Local musician enjoying success worldwide

BK DavisDavenport’s Byron Davis is an artist constantly on the move.

“A lot of time I just look at the calendar, figure out what day it is and walk out the door,” he admits.

His latest project will be a blues CD using Quad City musicians, he said he hopes to begin recording before winter.

“ I love these guys around here,” Davis said. “There’s a great talent in this area, but only a few club owners to support it, I think local music could be a big boost in the local economy, just as the riverboat is. I know agents record companies and promoters who would give an arm and a leg to have talent like we have.”

A pianist, singer and composer, Davis performs everything from gospel to country. He has about half a-dozen recordings under his belt and has played anywhere from Hollywood to Osaka, Japan. Recently, he finished a tour of Egypt, during which he played two shows a night, seven times a week for three months.

In between balancing the demand of performing and writing he also heads the music department for New Morning Star Missionary Baptist Church in Peoria, the largest African-American church in the area.

At present he is writing music for a gospel CD with the church. He also is working on a blues collaboration with guitarist Preston Jacskon.

Davis has played everywhere from the corner of Sunset and Vine in Hollywood to Osaka, Japan. Most recently, he finished a three-month tour of Egypt. 

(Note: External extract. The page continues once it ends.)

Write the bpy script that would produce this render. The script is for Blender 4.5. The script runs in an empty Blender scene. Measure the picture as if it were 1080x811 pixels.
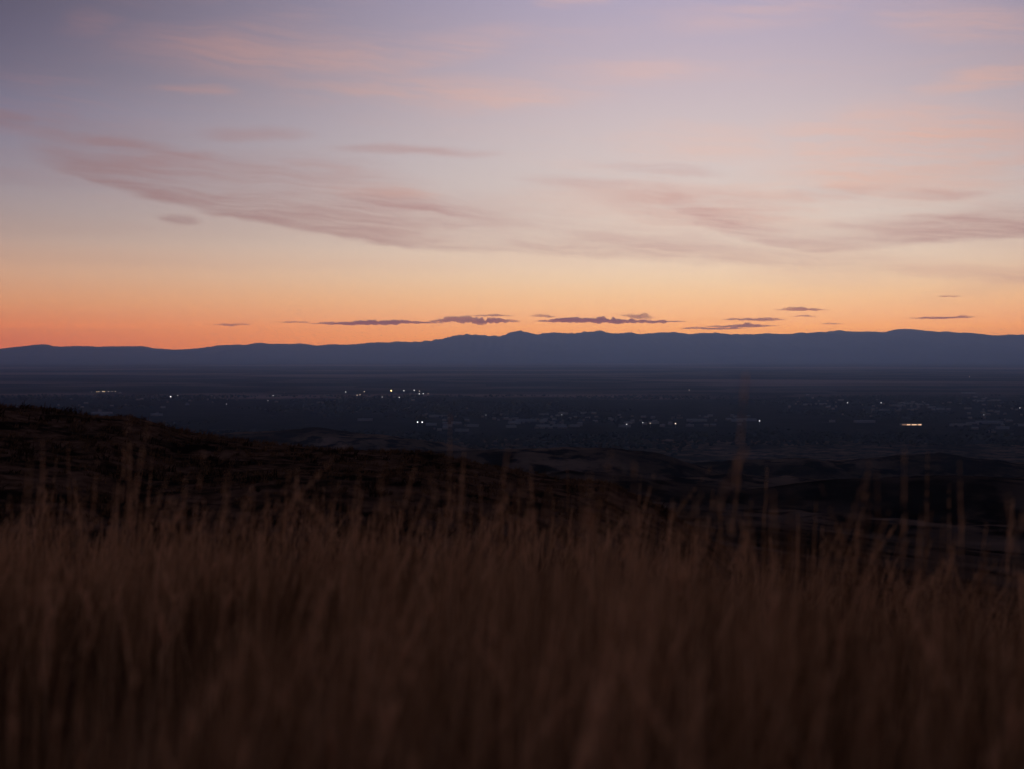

Davis said composing in so many areas has made him a stronger musician.

“I think I’ve grown tremendously in my style,” he said. “You can listen to some artist and say, ‘Gee that sounds like B.B. King’ or somebody else. I hear a lot of people say have unique style vocally. They recognize my work as Byron Davis.”

Davis began his interest in music very early. Throughout childhood, he learned to play trumpet, xylophone, cello, and drums. At 12, he was already writing songs.

Davis pursued jazz while studying at Black Hawk College and Western Illinois University. Afterwards, he moved to Indianapolis to write jingles for ASA Productions, a commercial music house.

“I ran into so much competition. Only one out of 10 jingles would usually end up being used,” he said. “They paid like $250 per jingle used, so I used the job to supplement my base income,”

He also worked as a music director for a church ministry.

“We had a very dynamic choir. We would go on one or two trips per month, and just go and sing and sing and sing,” he said. “I didn’t look at it as work, but I just did it because I loved it, and I loved worshiping God in song.”

Later, Davis moved to Dallas and started touring nationally with Michael “Patches” Stuart, a band mate of Al Jarreau’s.

Patches encouraged Davis to take his talent to Los Angeles, and soon Davis was playing with music greats such as the Yellow Jackets, Johnnie Taylor, Billy Preston, John Robinson and Little Richard.

“I can’t even explain how wonderful Little Richard is,” he said. “I really go a joy out of working with him.”

In 1990, Davis’ father took ill, so the musician moved back to the Quad-Cities.

“I had been wanting to come back home for a long time anyway,” he said. “I’ve learned you don’t have to be in L.A., Nashville or New York to make it as an artist. You can be a working artist all over the world.”

Since returning to the area, Davis has put out several gospel and jazz recording, including “Byron K. Davis,” “Can’t Stop” and “Byron Davis Sings.”